I didn't say any of that to my friends for a long time. Hell, I never really said it to them -- I just started writing about this shit, knowing they'd read it. And I was nervous about that. What if they thought I was deluded? What if they thought I was just making excuses so I wouldn't have to diet? What if they thought I hated thin people? And most dauntingly, what if they thought I was being stupid -- not looking at or understanding the evidence, not thinking critically and drawing reasonable conclusions? I can handle my friends thinking I'm clumsy, loud, ranty, spoiled, weird, overthinky, depressive, half-crazy, terrible about returning phone calls, only moderately reliable, chronically late, and chronically untidy -- mostly because I am all those things. I couldn't handle them thinking I'm not smart. (I mean, shit, that's practically all I've got going for me, in light of the above.)

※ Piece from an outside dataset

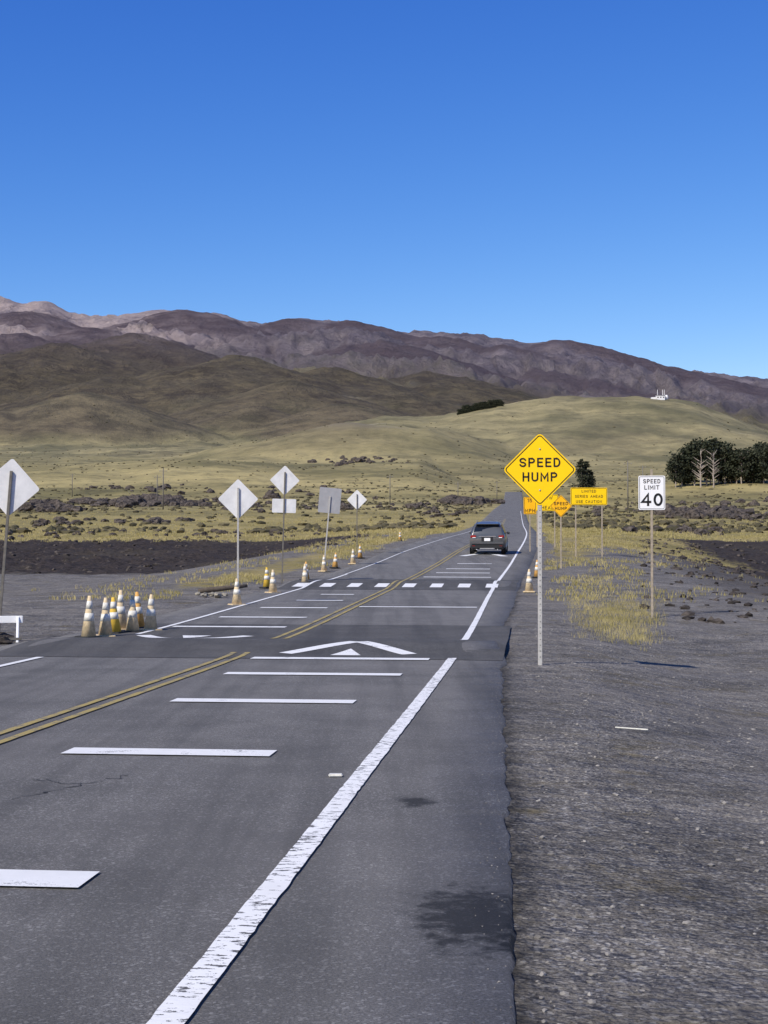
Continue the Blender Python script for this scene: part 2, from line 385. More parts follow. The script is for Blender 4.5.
def stroke(pts,w,name='chevron'):
    vs=[];fs=[]
    for (s0,l0),(s1,l1) in zip(pts[:-1],pts[1:]):
        d=Vector((s1-s0,l1-l0)); L=d.length; d/=L; nrm=Vector((-d.y,d.x))*w/2; b=len(vs); n=8
        for i in range(n+1):
            p=Vector((s0,l0))+d*L*i/n
            vs.append(rp(p.x+nrm.x,p.y+nrm.y,.012)); vs.append(rp(p.x-nrm.x,p.y-nrm.y,.012))
        for i in range(n): k=b+2*i; fs.append((k,k+1,k+3,k+2))
    new_obj(name,vs,fs,M['pw'],mv)
def tri(s0,la,lb,s1,lc):
    vs=[];fs=[];n=5
    for i in range(n+1):
        k=i/n; s=s0+(s1-s0)*k
        vs.append(rp(s,la+(lc-la)*k,.012)); vs.append(rp(s,lb+(lc-lb)*k,.012))
    for i in range(n): q=2*i; fs.append((q,q+1,q+3,q+2))
    new_obj('chevron_tip',vs,fs,M['pw'],mv)
stroke([(23.5,.72),(25.1,1.64)],.26); stroke([(23.5,2.66),(25.1,1.72)],.26)
tri(23.3,1.45,1.93,24.1,1.68)
stroke([(27.9,-2.7),(26.2,-1.75)],.28); stroke([(27.9,-.7),(26.2,-1.65)],.28); tri(27.9,-1.95,-1.4,26.9,-1.7)
stroke([(78,.6),(82,1.62)],.4); stroke([(78,2.8),(82,1.7)],.4)
for i in range(8):
    l=-3.35+i*.92; patch('hump_block',49.6,51.0,l,l+.40,M['pw'],.012,mv,step=.2,nl=2)
pm=empty('pavement_marker',rp(11.1,3.17,.0)); 
box('marker_body',(0,0,.012),(.10,.07,.018),M['cone_w'],pm,.006)
def crack(i0,n,s0,l0,ds,dl,ws,seed):
    vs=[];fs=[]
    for i in range(n):
        s=s0+i*ds+.10*noise.noise((i*.35,seed,0))+.03*noise.noise((i*1.3,seed,4)); l=l0+ i*dl+.07*noise.noise((i*.35,4,seed)); w=ws*(.6+.8*random.random())
        vs+= [rp(s-w,l,.004),rp(s+w,l,.004)]
    for i in range(n-1): fs.append((2*i,2*i+1,2*i+3,2*i+2))
    new_obj('asphalt_crack',vs,fs,M['rubber'])
crack(0,40,11.0,1.68,-.028,-.012,.009,1.0); crack(0,20,10.55,1.45,.01,-.02,.006,5.0)

# ------------------------------------------------------------ signs
def rpoly(w,h,r,diamond=False,n=6):
    pts=[]
    for cx,cy,a0 in ((w/2-r,h/2-r,0),(-w/2+r,h/2-r,90),(-w/2+r,-h/2+r,180),(w/2-r,-h/2+r,270)):
        for i in range(n+1):
            a=math.radians(a0+90*i/n); pts.append((cx+r*math.cos(a),cy+r*math.sin(a)))
    if diamond:
        c=math.cos(math.pi/4); pts=[((x-y)*c,(x+y)*c) for x,y in pts]
    return pts
def plate(name,pts,y,th,mat,parent,z):
    n=len(pts); vs=[(x,y,z+q) for x,q in pts]+[(x,y+th,z+q) for x,q in pts]
    fs=[tuple(range(n)),tuple(range(2*n-1,n-1,-1))]+[(i,i+n,(i+1)%n+n,(i+1)%n) for i in range(n)]
    return new_obj(name,vs,fs,mat,parent)
def ring(name,po,pi,y,mat,parent,z):
    n=len(po); vs=[(x,y,z+q) for x,q in po]+[(x,y,z+q) for x,q in pi]
    return new_obj(name,vs,[(i,(i+1)%n,(i+1)%n+n,i+n) for i in range(n)],mat,parent)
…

As it turned out, I had nothing to be nervous about. There was a little head-scratching among my friends at first, but what I've heard most often from thin friends in the last few months is, "You know, I just never thought about this stuff before. It's really interesting." I've also heard that my blog is helping with their body images, helping them examine their beliefs about fat, helping them see that this is a social justice issue, and helping them see how fucking omnipresent exhortations to lose weight are in this culture -- and what an effect that can have on anyone's self-esteem.

And now, I'm hearing that they're starting to notice the little things, too. A vanity plate. A line in a Nepali textbook that would never appear in an American one, because we're so goddamned fatphobic. How awesome is that?

Not one friend has said, "What the fuck is wrong with you?" or "Aren't you worried that you'll just encourage people to be unhealthy?" or "It's okay for you, since you're not really fat, but what about people who are?" or "Seriously, the Harvard School of Public Health says you're wrong, dude." None of the stuff I was afraid of. Plenty of strangers have said those things, but none of my friends. (Not to my face, anyway.)

Since I first read it, I have never forgotten Joy Harjo's line, "The world begins at a kitchen table." One of the big stumbling blocks to the fat acceptance movement is the real possibility of not being taken seriously, of being dismissed as a bunch of excuse-making nuts. (Though I think that's changing rapidly at the moment. As I said to Spillah the other day, in the "First they ignore you, then they laugh at you, then they fight you, then you win" progression, I think we've officially tipped from being laughed at to fought. Which means all that's left is the winning.) But I know I was afraid for a long time to start talking about this stuff to the people who were already predisposed to take me seriously, to respect my intelligence, to consider what I was saying on its merits. Now that I've done that, friends with no dog in the fat fight are on board, to varying degrees, because they trust me. Because I've earned a credibility with them that has nothing to do with degrees or professional experience. The world begins at a kitchen table.

Some days, it feels like there's nothing we can fucking do about all the anti-fat messages out there, that the problem is just too big to be approached, that we will never get the attention of anyone who matters. But you know what? Nobody matters more than the people we love. So why are they so often the last people we tell about stuff that's really important to us?